The author of the great book  ‘Lords of Finance: The Bankers Who Broke the World’ Liaquat Ahamed has a comment on on the euro crisis and the parallels of the behavior of today’s European central bankers with that of the central bankers of the 1930s. I have been making the argument many times that we are in the process of making the same mistakes as we did in the 1930s – particularly in Europe. Ahamed agrees.

Here is Ahamed:

“The situation in Europe today bears an eerie similarity to that of Europe in the 1930s. Ironically, Germany was then in the position of the peripheral European countries today. It was weighed down with government debt because of reparations imposed at Versailles; its banking system was severely undercapitalised, the result of the hyperinflation of the early 1920s; and it had become dependent on foreign borrowing. It was locked into a rigid fixed exchange rate system, the gold standard, which it dared not tamper with for fear of provoking a gigantic crisis of confidence. And so when the Depression hit and international capital markets essentially closed down, Germany had no choice but to impose brutal austerity. Eventually, unemployment rose to 35 per cent.

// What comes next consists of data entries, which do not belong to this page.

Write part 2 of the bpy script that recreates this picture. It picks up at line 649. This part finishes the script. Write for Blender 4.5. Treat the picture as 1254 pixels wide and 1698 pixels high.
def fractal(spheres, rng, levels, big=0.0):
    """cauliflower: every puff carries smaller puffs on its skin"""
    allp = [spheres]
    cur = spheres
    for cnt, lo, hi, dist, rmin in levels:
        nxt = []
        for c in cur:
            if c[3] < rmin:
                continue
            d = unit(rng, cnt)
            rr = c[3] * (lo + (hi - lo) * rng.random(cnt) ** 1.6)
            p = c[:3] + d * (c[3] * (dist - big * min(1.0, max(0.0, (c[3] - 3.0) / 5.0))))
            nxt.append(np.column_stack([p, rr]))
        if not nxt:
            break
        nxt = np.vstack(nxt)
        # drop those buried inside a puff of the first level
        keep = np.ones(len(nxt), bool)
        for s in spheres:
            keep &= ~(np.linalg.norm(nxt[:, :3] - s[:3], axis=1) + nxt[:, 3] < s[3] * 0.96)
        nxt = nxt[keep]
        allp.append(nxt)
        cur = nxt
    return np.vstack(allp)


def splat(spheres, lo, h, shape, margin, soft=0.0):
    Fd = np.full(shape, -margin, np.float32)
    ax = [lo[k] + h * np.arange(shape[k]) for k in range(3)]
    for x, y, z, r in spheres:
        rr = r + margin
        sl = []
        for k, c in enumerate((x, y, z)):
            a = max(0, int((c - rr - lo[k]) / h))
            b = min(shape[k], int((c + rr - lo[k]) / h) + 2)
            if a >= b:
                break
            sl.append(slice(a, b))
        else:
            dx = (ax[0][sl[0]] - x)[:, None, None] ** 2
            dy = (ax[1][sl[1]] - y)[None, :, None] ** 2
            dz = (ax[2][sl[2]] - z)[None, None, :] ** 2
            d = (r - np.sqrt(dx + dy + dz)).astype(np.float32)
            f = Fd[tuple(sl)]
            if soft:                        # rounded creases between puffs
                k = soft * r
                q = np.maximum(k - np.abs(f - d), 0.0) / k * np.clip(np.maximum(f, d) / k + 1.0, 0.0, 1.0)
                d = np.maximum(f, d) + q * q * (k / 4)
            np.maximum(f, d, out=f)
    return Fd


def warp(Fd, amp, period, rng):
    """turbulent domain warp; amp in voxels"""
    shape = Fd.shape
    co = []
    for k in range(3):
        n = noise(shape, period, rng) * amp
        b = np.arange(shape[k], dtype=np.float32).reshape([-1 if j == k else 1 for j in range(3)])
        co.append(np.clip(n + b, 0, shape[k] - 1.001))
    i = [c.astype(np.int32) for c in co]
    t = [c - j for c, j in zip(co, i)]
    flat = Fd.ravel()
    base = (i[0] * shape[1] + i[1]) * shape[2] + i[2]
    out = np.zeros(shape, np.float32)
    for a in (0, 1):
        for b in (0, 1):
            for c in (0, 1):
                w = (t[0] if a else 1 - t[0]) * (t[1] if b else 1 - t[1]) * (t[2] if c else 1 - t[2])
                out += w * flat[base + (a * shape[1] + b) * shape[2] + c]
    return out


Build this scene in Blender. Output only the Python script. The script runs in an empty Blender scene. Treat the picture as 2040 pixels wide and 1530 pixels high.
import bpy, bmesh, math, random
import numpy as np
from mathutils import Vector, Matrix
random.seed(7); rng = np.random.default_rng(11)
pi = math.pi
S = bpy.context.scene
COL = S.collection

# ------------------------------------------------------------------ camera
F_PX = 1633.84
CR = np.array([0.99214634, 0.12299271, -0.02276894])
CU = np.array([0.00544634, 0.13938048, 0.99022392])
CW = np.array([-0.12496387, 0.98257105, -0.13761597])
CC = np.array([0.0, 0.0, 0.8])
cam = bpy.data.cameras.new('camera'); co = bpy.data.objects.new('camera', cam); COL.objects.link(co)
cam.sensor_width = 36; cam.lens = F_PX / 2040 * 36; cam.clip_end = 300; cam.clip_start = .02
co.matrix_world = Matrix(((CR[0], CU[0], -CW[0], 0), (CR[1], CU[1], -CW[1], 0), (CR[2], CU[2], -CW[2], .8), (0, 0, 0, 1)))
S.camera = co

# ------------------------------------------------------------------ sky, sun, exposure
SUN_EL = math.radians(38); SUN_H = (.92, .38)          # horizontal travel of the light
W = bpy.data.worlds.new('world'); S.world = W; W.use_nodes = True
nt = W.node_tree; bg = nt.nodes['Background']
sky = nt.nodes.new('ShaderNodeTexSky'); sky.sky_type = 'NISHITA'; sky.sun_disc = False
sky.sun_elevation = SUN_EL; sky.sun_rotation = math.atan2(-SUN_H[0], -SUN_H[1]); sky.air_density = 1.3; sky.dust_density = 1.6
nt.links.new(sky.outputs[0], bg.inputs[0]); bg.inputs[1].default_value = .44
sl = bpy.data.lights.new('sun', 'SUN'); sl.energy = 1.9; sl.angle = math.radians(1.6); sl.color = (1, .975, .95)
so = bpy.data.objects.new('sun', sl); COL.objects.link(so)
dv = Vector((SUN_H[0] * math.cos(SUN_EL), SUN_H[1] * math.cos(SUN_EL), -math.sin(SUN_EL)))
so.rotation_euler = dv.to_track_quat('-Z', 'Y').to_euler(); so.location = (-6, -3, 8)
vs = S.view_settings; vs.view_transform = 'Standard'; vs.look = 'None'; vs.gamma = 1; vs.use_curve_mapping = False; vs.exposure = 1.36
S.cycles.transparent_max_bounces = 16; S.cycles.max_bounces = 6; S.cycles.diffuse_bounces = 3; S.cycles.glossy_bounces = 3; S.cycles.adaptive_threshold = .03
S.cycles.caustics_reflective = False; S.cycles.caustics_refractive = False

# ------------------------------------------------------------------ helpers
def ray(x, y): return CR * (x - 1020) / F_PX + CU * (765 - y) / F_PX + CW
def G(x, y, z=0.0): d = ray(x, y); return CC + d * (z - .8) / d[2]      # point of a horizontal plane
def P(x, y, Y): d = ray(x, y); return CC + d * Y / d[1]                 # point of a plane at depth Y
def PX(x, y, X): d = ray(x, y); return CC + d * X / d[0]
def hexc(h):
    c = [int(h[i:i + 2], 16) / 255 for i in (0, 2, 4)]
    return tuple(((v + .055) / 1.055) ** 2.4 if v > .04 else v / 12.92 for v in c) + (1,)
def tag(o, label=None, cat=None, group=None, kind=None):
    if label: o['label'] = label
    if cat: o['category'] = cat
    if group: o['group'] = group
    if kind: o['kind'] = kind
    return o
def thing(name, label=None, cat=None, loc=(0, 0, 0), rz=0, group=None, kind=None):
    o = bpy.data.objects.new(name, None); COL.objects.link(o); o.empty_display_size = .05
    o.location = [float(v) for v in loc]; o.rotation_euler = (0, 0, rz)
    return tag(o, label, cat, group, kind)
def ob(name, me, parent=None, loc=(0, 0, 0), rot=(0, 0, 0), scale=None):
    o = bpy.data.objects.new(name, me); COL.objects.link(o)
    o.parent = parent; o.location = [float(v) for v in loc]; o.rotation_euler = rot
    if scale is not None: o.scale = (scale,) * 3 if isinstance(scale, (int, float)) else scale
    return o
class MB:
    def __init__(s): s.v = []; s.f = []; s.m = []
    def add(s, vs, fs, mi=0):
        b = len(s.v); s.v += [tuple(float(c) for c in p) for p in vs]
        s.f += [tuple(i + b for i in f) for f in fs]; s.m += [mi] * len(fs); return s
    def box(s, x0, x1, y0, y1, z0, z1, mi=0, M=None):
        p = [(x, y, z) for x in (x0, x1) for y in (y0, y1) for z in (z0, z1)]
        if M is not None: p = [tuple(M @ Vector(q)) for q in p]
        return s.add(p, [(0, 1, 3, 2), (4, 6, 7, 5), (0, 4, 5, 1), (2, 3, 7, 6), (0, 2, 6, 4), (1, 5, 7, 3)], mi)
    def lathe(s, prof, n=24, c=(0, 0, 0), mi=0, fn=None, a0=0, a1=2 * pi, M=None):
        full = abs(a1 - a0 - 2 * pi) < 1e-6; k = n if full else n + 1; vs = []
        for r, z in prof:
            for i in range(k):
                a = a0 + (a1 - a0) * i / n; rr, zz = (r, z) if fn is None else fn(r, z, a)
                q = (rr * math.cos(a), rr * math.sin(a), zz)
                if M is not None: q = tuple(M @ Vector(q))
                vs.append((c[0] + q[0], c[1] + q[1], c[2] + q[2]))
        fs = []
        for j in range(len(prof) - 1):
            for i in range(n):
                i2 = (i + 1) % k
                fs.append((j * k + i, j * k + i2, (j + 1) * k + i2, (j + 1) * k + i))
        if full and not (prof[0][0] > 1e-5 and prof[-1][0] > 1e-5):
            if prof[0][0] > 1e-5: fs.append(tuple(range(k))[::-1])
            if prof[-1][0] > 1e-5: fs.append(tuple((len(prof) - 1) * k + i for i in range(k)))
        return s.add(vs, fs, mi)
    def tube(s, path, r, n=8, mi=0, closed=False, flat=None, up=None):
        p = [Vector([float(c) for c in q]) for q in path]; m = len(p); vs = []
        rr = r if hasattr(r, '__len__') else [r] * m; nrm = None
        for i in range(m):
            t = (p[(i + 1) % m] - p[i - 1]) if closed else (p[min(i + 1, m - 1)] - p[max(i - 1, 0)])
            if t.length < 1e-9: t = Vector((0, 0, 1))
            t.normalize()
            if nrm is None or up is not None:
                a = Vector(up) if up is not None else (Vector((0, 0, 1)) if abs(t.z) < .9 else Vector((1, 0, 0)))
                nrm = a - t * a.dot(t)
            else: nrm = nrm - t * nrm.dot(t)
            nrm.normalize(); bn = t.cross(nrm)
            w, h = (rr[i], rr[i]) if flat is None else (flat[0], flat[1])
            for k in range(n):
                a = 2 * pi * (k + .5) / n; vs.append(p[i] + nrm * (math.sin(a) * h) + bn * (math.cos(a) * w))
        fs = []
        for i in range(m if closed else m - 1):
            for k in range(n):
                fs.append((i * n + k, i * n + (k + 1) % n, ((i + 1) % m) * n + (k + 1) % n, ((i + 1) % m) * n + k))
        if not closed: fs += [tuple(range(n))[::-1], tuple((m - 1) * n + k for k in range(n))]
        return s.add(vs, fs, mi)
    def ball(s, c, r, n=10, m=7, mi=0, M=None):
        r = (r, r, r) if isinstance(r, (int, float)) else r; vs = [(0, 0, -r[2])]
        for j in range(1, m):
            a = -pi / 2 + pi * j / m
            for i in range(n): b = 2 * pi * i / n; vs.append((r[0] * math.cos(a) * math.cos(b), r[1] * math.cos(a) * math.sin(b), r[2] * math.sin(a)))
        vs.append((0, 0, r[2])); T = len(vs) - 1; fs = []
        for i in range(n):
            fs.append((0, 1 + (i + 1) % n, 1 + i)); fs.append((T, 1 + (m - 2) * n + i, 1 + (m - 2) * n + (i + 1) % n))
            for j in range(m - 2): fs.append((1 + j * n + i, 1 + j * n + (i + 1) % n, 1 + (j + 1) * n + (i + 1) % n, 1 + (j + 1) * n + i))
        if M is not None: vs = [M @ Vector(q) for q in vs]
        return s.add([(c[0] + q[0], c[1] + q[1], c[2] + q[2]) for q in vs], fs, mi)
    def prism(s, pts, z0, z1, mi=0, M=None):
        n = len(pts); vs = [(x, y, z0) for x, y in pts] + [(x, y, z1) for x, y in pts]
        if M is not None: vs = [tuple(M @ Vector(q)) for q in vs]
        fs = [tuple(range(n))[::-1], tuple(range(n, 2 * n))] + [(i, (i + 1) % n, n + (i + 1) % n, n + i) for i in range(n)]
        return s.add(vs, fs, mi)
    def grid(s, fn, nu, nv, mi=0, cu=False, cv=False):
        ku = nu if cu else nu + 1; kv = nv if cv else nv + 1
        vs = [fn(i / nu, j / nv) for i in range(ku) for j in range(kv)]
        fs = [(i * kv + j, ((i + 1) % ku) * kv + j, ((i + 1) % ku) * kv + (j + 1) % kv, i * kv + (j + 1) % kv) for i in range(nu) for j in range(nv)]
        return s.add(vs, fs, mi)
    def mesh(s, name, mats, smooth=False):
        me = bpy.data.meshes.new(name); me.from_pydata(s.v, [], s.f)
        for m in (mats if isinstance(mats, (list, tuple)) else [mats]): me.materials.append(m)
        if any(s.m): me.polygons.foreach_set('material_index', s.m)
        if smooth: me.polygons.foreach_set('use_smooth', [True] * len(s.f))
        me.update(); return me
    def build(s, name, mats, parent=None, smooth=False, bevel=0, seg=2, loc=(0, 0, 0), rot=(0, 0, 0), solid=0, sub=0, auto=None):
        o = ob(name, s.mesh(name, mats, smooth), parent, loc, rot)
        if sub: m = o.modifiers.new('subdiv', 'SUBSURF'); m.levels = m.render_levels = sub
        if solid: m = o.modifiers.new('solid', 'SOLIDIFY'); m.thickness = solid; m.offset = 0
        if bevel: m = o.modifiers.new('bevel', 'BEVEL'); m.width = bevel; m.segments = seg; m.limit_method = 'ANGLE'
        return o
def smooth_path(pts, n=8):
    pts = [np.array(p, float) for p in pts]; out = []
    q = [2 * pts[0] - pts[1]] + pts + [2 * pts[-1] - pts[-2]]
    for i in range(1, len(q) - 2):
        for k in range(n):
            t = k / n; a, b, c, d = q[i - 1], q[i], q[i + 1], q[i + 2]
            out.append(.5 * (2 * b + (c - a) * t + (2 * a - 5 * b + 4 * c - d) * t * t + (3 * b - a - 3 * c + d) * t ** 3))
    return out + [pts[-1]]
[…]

Like today, in the 1930s there was one major economy in Europe doing well. It was France. While the rest of Europe was suffering, unemployment in France, as in Germany today, was in the low single figures. And France, again like Germany today, had large current-account surpluses and was in a financial position to act as the locomotive for the rest of Europe. But the French authorities of the 1930s, refusing to accept responsibility for what was happening elsewhere in Europe, would not adopt expansionary policies. Nor would they lend directly to Germany, fearing that they would be throwing good money after bad. The effect of French policy eventually brought down the whole financial system of western Europe”

I completely agree. The PIIGS are the Germany of the 1930s and Germany of today is France of the 1930s. In that regard it should be noted that despite France initially avoided being hard hit by the Great Depression, but the crisis eventually caught up with the French economy in 1931-32. Let that be a lesson for Merkel and Weidmann. Unfortunately today’s policy makers seem completely unaware of the parallels to the mistakes of the 1930s.

Maybe it is time for  Liaquat Ahamed to write a book on today’s Lords of Finance – the central bankers who are in the process of killing the European economy.


For an overview of some of my posts on the 1930s see here.

Book recommendation of the week: I just received in the mail what seems to be a very interesting book on Exchange Rate Regimes of small states in twenties-century Europe. The book “Fixed Ideas of Money” by Tobias Straumann tells the story of why European small economies such as the Scandinavian countries, Belgium, the Netherlands and Switzerland have been so attracted to pegged exchange rate regimes. From what of the book I have read so far I must say it is very interesting and the book is full of interesting anecdotes from European monetary history. The book is extremely well-researched and it is clear that Straumann has had access to local sources for information about monetary policy in for example Denmark or Belgium in the 1930s.